◆ **Problem to solve**:
Retype everything in the listing, leaving each line exactly as it is.

◆ **Provided information**:
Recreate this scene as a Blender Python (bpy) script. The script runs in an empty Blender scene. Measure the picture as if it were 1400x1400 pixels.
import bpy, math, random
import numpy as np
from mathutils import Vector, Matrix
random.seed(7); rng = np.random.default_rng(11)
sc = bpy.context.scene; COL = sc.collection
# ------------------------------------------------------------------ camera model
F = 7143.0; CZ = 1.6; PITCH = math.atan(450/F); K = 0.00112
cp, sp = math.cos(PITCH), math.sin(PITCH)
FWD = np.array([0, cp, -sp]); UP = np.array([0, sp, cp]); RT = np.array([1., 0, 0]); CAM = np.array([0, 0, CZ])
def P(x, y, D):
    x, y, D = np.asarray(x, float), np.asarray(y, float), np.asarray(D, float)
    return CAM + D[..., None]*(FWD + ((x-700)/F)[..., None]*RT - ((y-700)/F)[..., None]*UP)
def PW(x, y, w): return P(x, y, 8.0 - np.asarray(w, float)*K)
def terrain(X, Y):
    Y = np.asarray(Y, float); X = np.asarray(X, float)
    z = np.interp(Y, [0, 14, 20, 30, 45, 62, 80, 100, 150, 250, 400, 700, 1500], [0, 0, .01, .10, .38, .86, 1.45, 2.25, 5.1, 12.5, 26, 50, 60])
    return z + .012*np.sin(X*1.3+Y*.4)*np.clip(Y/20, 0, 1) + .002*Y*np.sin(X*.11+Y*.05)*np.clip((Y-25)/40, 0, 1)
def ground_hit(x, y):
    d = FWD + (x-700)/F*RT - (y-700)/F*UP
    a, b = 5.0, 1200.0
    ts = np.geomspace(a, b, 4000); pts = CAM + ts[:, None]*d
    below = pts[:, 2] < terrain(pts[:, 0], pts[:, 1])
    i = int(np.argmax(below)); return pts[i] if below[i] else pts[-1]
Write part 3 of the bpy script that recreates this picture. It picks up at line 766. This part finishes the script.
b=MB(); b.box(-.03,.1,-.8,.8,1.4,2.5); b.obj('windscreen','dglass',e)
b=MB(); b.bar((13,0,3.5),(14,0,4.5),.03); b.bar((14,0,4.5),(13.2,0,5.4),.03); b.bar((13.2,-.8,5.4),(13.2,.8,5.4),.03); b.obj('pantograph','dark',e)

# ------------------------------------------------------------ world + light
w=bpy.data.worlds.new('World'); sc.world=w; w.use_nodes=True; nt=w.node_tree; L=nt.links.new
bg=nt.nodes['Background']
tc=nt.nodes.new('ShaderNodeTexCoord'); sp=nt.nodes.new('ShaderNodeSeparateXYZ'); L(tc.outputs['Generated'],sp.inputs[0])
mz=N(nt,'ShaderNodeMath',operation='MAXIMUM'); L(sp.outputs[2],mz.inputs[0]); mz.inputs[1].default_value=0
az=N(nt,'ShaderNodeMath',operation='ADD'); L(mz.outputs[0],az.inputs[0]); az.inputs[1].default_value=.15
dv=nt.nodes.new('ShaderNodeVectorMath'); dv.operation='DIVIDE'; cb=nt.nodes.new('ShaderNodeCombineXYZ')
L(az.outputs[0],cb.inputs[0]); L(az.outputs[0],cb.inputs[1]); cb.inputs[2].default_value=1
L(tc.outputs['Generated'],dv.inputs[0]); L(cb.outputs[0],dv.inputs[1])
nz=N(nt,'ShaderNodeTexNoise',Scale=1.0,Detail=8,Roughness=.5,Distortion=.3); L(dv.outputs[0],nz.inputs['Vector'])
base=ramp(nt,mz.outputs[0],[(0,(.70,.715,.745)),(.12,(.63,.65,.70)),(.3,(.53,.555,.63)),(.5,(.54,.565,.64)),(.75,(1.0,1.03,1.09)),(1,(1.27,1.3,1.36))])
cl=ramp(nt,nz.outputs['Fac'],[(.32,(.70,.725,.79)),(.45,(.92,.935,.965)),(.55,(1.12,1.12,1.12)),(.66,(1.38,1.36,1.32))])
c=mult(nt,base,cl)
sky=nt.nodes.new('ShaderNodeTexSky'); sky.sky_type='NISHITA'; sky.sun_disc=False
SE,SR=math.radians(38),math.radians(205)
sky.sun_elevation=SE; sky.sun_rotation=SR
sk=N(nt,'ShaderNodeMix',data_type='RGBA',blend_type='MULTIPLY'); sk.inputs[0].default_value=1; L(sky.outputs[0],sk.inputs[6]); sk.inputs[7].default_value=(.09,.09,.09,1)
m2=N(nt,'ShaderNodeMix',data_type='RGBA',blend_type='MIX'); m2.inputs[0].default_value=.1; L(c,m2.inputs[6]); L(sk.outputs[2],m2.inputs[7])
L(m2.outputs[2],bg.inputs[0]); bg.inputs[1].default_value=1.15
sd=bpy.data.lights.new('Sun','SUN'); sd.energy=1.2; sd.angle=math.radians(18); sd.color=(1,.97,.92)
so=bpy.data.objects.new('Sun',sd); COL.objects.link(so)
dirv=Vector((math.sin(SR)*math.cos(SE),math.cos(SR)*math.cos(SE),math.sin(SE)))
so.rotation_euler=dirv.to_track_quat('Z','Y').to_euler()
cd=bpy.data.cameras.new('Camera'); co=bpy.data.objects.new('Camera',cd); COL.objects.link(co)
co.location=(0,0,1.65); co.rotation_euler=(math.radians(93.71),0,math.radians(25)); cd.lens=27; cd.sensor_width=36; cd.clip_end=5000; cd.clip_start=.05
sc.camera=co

◆ **Written solution**:
Recreate this scene as a Blender Python (bpy) script. The script runs in an empty Blender scene. Measure the picture as if it were 1400x1400 pixels.
import bpy, math, random
import numpy as np
from mathutils import Vector, Matrix
random.seed(7); rng = np.random.default_rng(11)
sc = bpy.context.scene; COL = sc.collection
# ------------------------------------------------------------------ camera model
F = 7143.0; CZ = 1.6; PITCH = math.atan(450/F); K = 0.00112
cp, sp = math.cos(PITCH), math.sin(PITCH)
FWD = np.array([0, cp, -sp]); UP = np.array([0, sp, cp]); RT = np.array([1., 0, 0]); CAM = np.array([0, 0, CZ])
def P(x, y, D):
    x, y, D = np.asarray(x, float), np.asarray(y, float), np.asarray(D, float)
    return CAM + D[..., None]*(FWD + ((x-700)/F)[..., None]*RT - ((y-700)/F)[..., None]*UP)
def PW(x, y, w): return P(x, y, 8.0 - np.asarray(w, float)*K)
def terrain(X, Y):
    Y = np.asarray(Y, float); X = np.asarray(X, float)
    z = np.interp(Y, [0, 14, 20, 30, 45, 62, 80, 100, 150, 250, 400, 700, 1500], [0, 0, .01, .10, .38, .86, 1.45, 2.25, 5.1, 12.5, 26, 50, 60])
    return z + .012*np.sin(X*1.3+Y*.4)*np.clip(Y/20, 0, 1) + .002*Y*np.sin(X*.11+Y*.05)*np.clip((Y-25)/40, 0, 1)
def ground_hit(x, y):
    d = FWD + (x-700)/F*RT - (y-700)/F*UP
    a, b = 5.0, 1200.0
    ts = np.geomspace(a, b, 4000); pts = CAM + ts[:, None]*d
    below = pts[:, 2] < terrain(pts[:, 0], pts[:, 1])
    i = int(np.argmax(below)); return pts[i] if below[i] else pts[-1]
Write part 3 of the bpy script that recreates this picture. It picks up at line 766. This part finishes the script.
b=MB(); b.box(-.03,.1,-.8,.8,1.4,2.5); b.obj('windscreen','dglass',e)
b=MB(); b.bar((13,0,3.5),(14,0,4.5),.03); b.bar((14,0,4.5),(13.2,0,5.4),.03); b.bar((13.2,-.8,5.4),(13.2,.8,5.4),.03); b.obj('pantograph','dark',e)

# ------------------------------------------------------------ world + light
w=bpy.data.worlds.new('World'); sc.world=w; w.use_nodes=True; nt=w.node_tree; L=nt.links.new
bg=nt.nodes['Background']
tc=nt.nodes.new('ShaderNodeTexCoord'); sp=nt.nodes.new('ShaderNodeSeparateXYZ'); L(tc.outputs['Generated'],sp.inputs[0])
mz=N(nt,'ShaderNodeMath',operation='MAXIMUM'); L(sp.outputs[2],mz.inputs[0]); mz.inputs[1].default_value=0
az=N(nt,'ShaderNodeMath',operation='ADD'); L(mz.outputs[0],az.inputs[0]); az.inputs[1].default_value=.15
dv=nt.nodes.new('ShaderNodeVectorMath'); dv.operation='DIVIDE'; cb=nt.nodes.new('ShaderNodeCombineXYZ')
L(az.outputs[0],cb.inputs[0]); L(az.outputs[0],cb.inputs[1]); cb.inputs[2].default_value=1
L(tc.outputs['Generated'],dv.inputs[0]); L(cb.outputs[0],dv.inputs[1])
nz=N(nt,'ShaderNodeTexNoise',Scale=1.0,Detail=8,Roughness=.5,Distortion=.3); L(dv.outputs[0],nz.inputs['Vector'])
base=ramp(nt,mz.outputs[0],[(0,(.70,.715,.745)),(.12,(.63,.65,.70)),(.3,(.53,.555,.63)),(.5,(.54,.565,.64)),(.75,(1.0,1.03,1.09)),(1,(1.27,1.3,1.36))])
cl=ramp(nt,nz.outputs['Fac'],[(.32,(.70,.725,.79)),(.45,(.92,.935,.965)),(.55,(1.12,1.12,1.12)),(.66,(1.38,1.36,1.32))])
c=mult(nt,base,cl)
sky=nt.nodes.new('ShaderNodeTexSky'); sky.sky_type='NISHITA'; sky.sun_disc=False
SE,SR=math.radians(38),math.radians(205)
sky.sun_elevation=SE; sky.sun_rotation=SR
sk=N(nt,'ShaderNodeMix',data_type='RGBA',blend_type='MULTIPLY'); sk.inputs[0].default_value=1; L(sky.outputs[0],sk.inputs[6]); sk.inputs[7].default_value=(.09,.09,.09,1)
m2=N(nt,'ShaderNodeMix',data_type='RGBA',blend_type='MIX'); m2.inputs[0].default_value=.1; L(c,m2.inputs[6]); L(sk.outputs[2],m2.inputs[7])
L(m2.outputs[2],bg.inputs[0]); bg.inputs[1].default_value=1.15
sd=bpy.data.lights.new('Sun','SUN'); sd.energy=1.2; sd.angle=math.radians(18); sd.color=(1,.97,.92)
so=bpy.data.objects.new('Sun',sd); COL.objects.link(so)
dirv=Vector((math.sin(SR)*math.cos(SE),math.cos(SR)*math.cos(SE),math.sin(SE)))
so.rotation_euler=dirv.to_track_quat('Z','Y').to_euler()
cd=bpy.data.cameras.new('Camera'); co=bpy.data.objects.new('Camera',cd); COL.objects.link(co)
co.location=(0,0,1.65); co.rotation_euler=(math.radians(93.71),0,math.radians(25)); cd.lens=27; cd.sensor_width=36; cd.clip_end=5000; cd.clip_start=.05
sc.camera=co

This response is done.